You only have 4 different colored blocks to work with, which really makes the game sound easy. It’s not that hard to organize 4 different colors, is it? But once those colors all start interacting and changing each other, things get significantly more complicated. So while you are always dropping red, blue, yellow and gray block groups soon you’ll have some on the board that are green, orange and purple as well. Luckily the gray pieces never change color or change the pieces around them, but it’s sad to think they represent broken hearts they offer some much needed stability to the game board.

Puzzle pieces can be changed back and forth as many times as you want, so a red block will change a yellow piece orange but another red piece will change it back to red. If a piece is influenced by all three colors it is turned white and scores significantly more when cleared. They also don’t change color any more after that.

Having to focus on colors you’re trying to clear as well as your influence over the colors already on the board offers a unique and interesting experience. Once you have a few blocks on the board that you’ve shifted the colors to, you’re forced to orchestrate other similar reactions so you can score those tiles. You may have triggered a block to change to green by accident but now you’ll have to do it on purpose in order to score and clear those tiles. In this way the game requires planning more steps ahead than your standard piece-dropping puzzle game.

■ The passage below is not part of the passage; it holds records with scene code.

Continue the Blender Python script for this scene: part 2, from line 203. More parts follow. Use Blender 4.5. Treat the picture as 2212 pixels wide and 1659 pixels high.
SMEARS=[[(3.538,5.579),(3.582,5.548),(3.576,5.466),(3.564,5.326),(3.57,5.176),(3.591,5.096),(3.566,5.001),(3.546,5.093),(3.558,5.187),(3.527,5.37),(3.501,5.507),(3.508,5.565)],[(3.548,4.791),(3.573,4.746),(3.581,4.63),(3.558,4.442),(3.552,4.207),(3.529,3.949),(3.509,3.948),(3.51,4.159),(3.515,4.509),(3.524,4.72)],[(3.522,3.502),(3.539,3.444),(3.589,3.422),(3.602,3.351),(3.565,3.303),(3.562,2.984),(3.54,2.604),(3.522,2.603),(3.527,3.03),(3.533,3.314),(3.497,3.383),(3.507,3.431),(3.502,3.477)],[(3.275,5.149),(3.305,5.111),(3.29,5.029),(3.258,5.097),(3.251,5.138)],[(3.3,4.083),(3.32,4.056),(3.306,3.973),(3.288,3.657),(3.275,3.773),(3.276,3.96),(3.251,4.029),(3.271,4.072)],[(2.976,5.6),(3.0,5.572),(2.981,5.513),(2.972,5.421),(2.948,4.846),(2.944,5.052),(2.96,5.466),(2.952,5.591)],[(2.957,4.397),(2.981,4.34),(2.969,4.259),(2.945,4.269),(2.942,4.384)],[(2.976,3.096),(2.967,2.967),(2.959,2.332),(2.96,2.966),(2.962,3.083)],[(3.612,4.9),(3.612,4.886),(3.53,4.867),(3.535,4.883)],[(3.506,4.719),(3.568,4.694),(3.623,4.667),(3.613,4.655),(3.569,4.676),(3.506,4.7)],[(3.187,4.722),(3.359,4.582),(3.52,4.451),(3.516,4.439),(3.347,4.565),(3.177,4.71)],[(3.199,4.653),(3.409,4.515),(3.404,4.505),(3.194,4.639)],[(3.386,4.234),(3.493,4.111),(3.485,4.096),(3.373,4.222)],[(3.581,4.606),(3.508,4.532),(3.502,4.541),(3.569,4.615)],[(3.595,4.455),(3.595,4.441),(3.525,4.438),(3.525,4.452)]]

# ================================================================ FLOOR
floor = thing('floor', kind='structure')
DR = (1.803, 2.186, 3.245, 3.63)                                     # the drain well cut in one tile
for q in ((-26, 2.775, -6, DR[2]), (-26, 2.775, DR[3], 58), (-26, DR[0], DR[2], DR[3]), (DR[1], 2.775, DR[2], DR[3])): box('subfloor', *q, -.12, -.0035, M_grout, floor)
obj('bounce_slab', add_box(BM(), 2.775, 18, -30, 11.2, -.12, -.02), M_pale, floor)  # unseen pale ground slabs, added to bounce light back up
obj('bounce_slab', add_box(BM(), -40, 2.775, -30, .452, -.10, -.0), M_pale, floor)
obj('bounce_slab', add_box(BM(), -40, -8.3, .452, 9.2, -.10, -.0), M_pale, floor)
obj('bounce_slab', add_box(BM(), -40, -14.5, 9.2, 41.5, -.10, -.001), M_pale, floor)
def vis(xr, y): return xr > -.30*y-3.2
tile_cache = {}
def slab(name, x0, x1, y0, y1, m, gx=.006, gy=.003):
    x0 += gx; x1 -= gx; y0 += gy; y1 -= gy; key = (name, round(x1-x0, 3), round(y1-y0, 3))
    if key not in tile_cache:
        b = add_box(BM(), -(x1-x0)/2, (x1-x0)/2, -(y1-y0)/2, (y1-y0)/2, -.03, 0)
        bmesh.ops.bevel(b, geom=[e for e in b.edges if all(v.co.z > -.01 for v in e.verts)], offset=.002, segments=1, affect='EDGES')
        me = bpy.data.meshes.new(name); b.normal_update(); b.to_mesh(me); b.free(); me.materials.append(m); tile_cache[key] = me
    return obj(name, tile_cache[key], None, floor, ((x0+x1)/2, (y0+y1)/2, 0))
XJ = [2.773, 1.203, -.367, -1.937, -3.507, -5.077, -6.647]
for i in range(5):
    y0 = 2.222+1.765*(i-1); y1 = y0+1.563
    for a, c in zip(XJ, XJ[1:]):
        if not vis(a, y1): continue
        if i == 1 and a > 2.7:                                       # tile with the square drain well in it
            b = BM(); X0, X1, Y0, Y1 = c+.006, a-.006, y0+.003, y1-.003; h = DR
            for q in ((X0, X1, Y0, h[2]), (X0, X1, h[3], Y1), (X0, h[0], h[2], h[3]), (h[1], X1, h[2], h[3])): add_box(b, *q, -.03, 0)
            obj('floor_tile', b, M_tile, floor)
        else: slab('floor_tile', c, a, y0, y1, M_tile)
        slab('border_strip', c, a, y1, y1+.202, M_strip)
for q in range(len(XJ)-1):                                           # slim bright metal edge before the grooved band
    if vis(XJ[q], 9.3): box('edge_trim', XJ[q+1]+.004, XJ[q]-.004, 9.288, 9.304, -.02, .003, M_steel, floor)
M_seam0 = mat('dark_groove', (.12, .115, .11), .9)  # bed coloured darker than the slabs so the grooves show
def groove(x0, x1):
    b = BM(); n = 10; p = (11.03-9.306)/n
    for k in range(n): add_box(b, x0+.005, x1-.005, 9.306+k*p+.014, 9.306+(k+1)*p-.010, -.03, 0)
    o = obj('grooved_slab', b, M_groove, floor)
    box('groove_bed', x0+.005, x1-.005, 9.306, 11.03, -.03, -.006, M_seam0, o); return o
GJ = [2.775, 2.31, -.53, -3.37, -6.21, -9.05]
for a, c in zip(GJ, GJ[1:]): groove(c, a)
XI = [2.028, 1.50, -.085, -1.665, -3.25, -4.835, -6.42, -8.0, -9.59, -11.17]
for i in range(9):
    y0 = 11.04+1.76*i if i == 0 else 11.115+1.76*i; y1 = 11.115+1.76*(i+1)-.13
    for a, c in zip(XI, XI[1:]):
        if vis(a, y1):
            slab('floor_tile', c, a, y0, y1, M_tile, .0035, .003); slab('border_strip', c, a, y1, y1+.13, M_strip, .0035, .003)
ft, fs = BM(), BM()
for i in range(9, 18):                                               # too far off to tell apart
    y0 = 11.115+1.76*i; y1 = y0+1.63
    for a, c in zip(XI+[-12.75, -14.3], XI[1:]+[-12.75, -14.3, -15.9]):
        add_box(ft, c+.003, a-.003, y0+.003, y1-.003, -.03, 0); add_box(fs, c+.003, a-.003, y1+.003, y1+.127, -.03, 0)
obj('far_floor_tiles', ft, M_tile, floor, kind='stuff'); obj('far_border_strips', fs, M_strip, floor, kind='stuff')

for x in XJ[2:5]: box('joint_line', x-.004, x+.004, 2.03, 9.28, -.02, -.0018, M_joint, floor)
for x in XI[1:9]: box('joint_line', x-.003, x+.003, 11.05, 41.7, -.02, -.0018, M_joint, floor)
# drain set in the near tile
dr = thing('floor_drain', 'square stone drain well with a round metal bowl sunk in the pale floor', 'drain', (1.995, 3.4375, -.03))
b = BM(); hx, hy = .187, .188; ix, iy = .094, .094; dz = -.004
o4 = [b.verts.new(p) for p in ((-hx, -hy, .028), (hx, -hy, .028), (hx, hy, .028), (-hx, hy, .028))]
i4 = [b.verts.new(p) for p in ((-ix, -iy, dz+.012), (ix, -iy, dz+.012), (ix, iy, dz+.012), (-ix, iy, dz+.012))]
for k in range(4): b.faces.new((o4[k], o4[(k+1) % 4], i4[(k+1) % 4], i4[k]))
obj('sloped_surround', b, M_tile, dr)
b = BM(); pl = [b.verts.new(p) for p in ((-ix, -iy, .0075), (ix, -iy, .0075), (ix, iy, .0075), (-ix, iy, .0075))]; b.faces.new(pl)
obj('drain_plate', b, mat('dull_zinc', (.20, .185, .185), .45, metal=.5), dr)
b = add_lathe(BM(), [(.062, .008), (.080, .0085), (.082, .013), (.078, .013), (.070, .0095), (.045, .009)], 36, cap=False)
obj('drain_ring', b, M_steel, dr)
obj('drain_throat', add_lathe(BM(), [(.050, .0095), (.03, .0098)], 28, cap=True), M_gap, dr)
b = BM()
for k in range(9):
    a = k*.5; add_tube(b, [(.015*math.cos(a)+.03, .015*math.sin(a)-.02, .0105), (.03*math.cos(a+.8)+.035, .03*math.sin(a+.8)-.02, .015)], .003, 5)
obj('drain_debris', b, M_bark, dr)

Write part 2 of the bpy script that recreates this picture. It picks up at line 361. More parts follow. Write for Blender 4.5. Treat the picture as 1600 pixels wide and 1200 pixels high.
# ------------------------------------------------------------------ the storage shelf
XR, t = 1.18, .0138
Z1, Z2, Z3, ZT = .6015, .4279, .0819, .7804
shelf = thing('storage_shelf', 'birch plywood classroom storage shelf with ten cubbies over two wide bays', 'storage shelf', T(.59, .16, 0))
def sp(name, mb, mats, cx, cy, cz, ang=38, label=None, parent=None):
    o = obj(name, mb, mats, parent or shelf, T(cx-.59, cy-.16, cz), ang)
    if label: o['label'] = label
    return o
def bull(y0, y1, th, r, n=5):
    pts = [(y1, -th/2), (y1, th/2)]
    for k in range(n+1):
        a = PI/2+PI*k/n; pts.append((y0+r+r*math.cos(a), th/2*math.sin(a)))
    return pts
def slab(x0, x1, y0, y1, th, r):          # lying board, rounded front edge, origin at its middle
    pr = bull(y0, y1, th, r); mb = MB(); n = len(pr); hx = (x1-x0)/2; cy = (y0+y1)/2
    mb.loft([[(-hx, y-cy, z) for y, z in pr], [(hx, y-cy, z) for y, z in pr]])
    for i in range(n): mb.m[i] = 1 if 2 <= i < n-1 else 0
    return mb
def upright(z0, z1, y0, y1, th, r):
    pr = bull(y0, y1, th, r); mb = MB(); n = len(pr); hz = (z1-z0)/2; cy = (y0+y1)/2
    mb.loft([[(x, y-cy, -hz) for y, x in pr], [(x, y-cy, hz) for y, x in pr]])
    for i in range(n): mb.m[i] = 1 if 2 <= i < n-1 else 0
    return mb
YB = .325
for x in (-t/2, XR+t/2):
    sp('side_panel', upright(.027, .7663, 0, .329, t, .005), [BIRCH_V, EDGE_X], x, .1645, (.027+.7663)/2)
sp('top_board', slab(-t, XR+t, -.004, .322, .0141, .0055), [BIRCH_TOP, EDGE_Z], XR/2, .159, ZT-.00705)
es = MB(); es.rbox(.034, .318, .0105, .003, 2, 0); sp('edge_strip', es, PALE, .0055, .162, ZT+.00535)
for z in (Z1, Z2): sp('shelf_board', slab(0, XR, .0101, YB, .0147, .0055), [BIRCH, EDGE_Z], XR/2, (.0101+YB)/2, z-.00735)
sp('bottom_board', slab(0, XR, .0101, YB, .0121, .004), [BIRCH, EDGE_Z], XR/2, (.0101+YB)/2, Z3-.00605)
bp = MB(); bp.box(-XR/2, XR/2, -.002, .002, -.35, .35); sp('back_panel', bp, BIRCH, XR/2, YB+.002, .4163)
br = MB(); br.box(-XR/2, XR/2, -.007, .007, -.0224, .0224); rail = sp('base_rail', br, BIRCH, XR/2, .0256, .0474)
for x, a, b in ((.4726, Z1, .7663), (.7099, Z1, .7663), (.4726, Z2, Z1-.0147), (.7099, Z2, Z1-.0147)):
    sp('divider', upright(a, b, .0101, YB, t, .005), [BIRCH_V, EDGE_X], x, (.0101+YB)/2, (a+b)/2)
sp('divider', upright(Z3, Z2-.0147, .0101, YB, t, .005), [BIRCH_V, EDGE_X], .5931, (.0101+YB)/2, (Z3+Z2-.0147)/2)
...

The touch controls on the iPhone do a fine enough job with tapping to rotate the pieces and swiping your finger around to move them. I think the game suffered a bit at higher levels just because you’re apt to be less precise in positioning the pieces, but it wasn’t a major issue. The game also offers a leaderboard to compare yourself against others, and you can send your scores and brags out to Facebook and challenge your friends to try and beat your score.

At its base, the gameplay of Love Love is totally derivative. We’ve been playing this game for years and years now. However the gentle pull of the tiles combined with the color wheel is something I’ve never seen before in a game, and grants it some truly unique gameplay. Love Love isn’t just another falling blocks puzzle game – it’s a falling blocks puzzle game I know I’ll be playing for quite some time.